I've been cruising the trails a bit in the last couple weeks, checking for downed trees, removing downed trees, pruning branches out of the trail, etc. I love doing this, the physical activity makes me feel good, the fresh air agrees with my lungs, and I get to enjoy the beauty of the park while getting paid for it. Another benefit is seeing all the wildlife activity that goes on in the park. Winter is the time when I really get to see what's going on, as everything leaves its story in the snow. That's not to say that nothing happens the rest of the year, it's just not as visible.
Last weekend, I noticed a lot of deer tracks, and realized that the trail I was following goes right through a deer yard. Then I found what amounted to a snowshoe hare super-highway. I never realized that we even had them in the park until I found their tracks in the snow. I found where a hare had been nibbling buds off a beech tree, they make a nice, clean cut, like someone had been out with a pair of pruning shears. There was also the usual smattering of little rodent tracks, mostly red squirrels digging up food caches and little mousie tracks going wherever it is little mousies go and doing whatever little mousies do in the winter. Further down the trail, I was excited to find ruffed grouse tracks under some shrubby little evergreens. My informed source tells me that they eat a lot of buds off trees and shrubs at this time of year, so I'm guessing that it might have been having a snack under there, or maybe seeking shelter from the snow. The best, though, were the fisher tracks that I found. It had travelled along the top of an old stone wall, jumping off every now and then to investigate here and there where a squirrel, hare, or mouse had been, and looking for its dinner. I spotted the tracks where the trail passes through a gap in the wall and traced them forward for a bit and then back-tracked them for about ten or fifteen feet. It was a lovely day to be out and a lot of fun seeing what else had been out before me.
Yesterday, I found where some deer had come into the park right near the entrance, crossed the road to the lower parking area and been digging under the oak trees looking for acorns. They were back last night and dug around the drainage ditch. A fisher had come across the field and poked around the little grove of pine trees behind the manager's house. It had given several trees with significant squirrel activity a lot of attention before heading off across the corner of the manager's lawn and back across the road to the other side of the park. I've also noticed that there is a mouse highway by my outhouse and that they seem to like to shelter in the corners of the outhouse now and then, leaving little poops behind as their calling cards.
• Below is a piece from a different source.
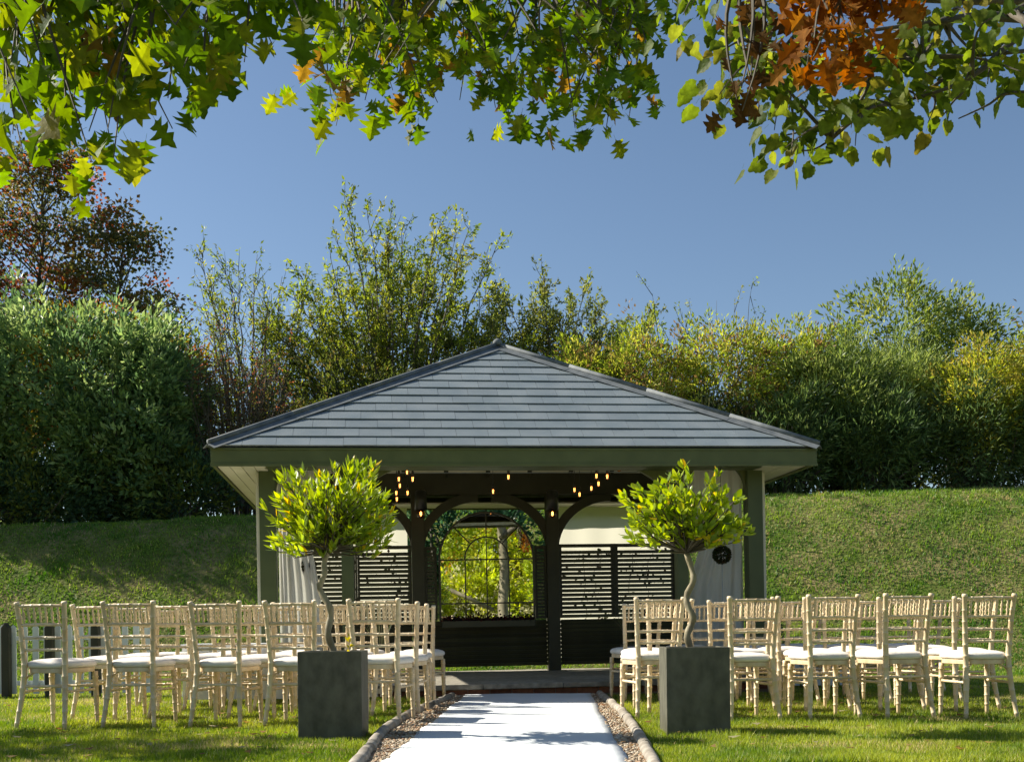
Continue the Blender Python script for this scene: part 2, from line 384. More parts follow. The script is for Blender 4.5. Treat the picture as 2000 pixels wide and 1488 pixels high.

Today, I headed back out onto the trails and found I was the first human to walk one particular trail since the snow on Wednesday. The deer had been using it regularly, though, and there were tracks of several different sizes, as well as signs were they had been browsing on the tips of hemlocks and beech trees. Deer tear the branches, as opposed to the hare's neat snip. Lots of hare activity, as well as squirrel (both gray and red), mouse, weasel and fisher. Later, on a more open trail, I came across wild turkey and ruffed grouse tracks. Part of me really wanted to follow the grouse tracks to see if I could find one, but the snow also shows where I've been, and I can't very well lecture people about staying on the trails if I don't do it, now can I? I also found the tracks of what I think were the same fisher as last week, the one on the stone wall. I found fisher tracks going across the trail (different trail from last week, but close to it) and check to see where they were going and coming from. Sure enough, it came off a stone wall and headed back up onto another one. The wall that it had come from was the same wall that crosses the other trail from last week. Fishers have large home ranges and do a lot of traveling, so this might have been the next sweep through. All I know for sure is that it came after the red squirrel and snowshoe hare and before the unleashed dog and the wild turkeys. The other fun thing I found were crow tracks, as well as the marks left in the snow by their wings when they took flight again.
I'm looking forward to the next snowfall and the stories I'll find on the newly blank surface.